April 8 (Bloomberg) -- Zambia sold $1 billion in Africa’s first sovereign dollar-debt offer of 2014 at an interest rate more than 300 basis points higher than its debut issue, after a widening fiscal deficit prompted a ratings downgrade last year.

The offer was about four times oversubscribed and had a rate of 8.5 percent, Chileshe Kandeta, spokesman for the Lusaka-based Finance Ministry, said by mobile phone today.

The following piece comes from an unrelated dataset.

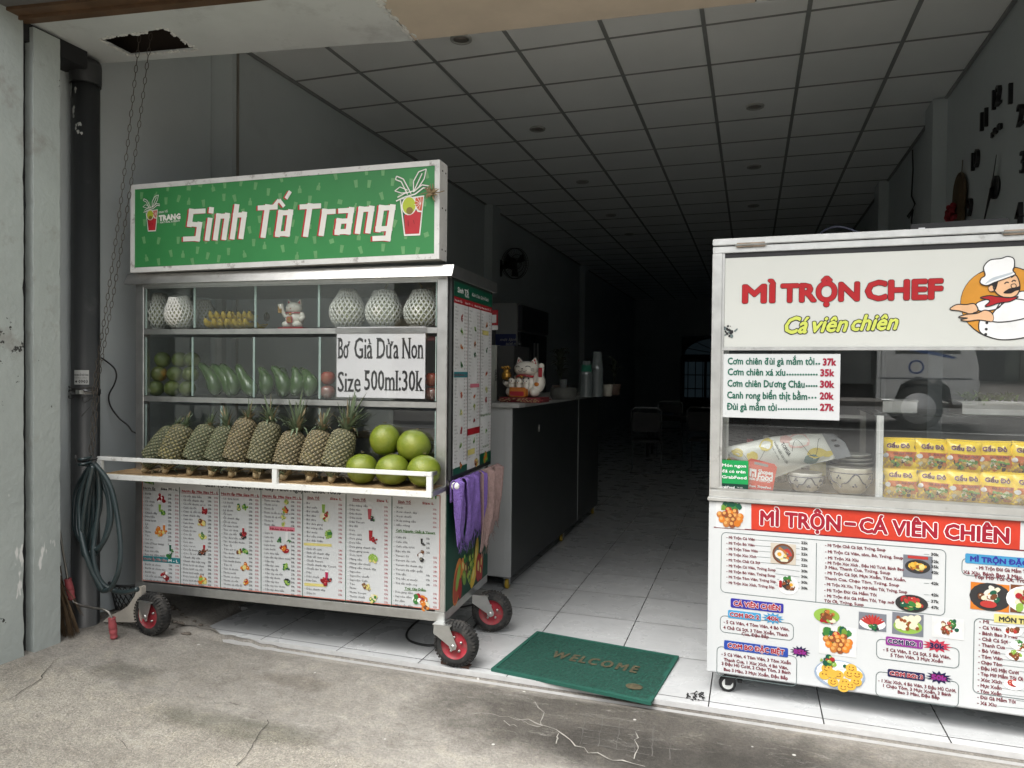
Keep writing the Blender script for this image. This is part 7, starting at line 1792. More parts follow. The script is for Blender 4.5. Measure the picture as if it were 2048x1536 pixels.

The southern African nation will use the proceeds for energy and transportation infrastructure, acting Finance Minister Edgar Lungu said in a statement on the department’s website.

“The second bond, just like the first, was significantly oversubscribed -- an expression and affirmation of the confidence the international investor community has in Zambia,” said Lungu, who is also the country’s defense minister.

Zambia, which relies on copper for about 70 percent of its export earnings, sold its first dollar bond in 2012 at a coupon of 5.375 percent. It attracted bids of about $12 billion, the ministry said at the time. The country’s fiscal deficit was 6.7 percent of gross domestic product last year compared with a target of 4.3 percent, according to the ministry. That prompted Fitch Ratings to lower Zambia’s creditworthiness one step to B in October, five levels below investment grade.

Yields Fall

The debt may have attracted buyers because African sovereign bonds have performed well in recent weeks, Raza Agha, chief Middle East and Africa economist at VTB Capital Plc in London, said in reply to e-mailed questions. Yields on the continent’s notes fell 66 basis points from the 2014 peak reached on Feb. 3 to 5.38 percent yesterday, according to JPMorgan Chase & Co. indexes.

Yields on the debut $750 million notes due September 2022 dropped 23 basis points, or 0.23 percentage point, to 7.555 percent today, the lowest since Jan. 7 on a closing basis. They’ve fallen 78 basis points since reaching a record high of 8.331 percent on March 20.

Existing bonds usually weaken in response to a new sale, Agha said. The falling yield on Zambia’s debut “is largely a reflection of their low cash price,” he said. Deutsche Bank AG and Barclays Plc led both sales.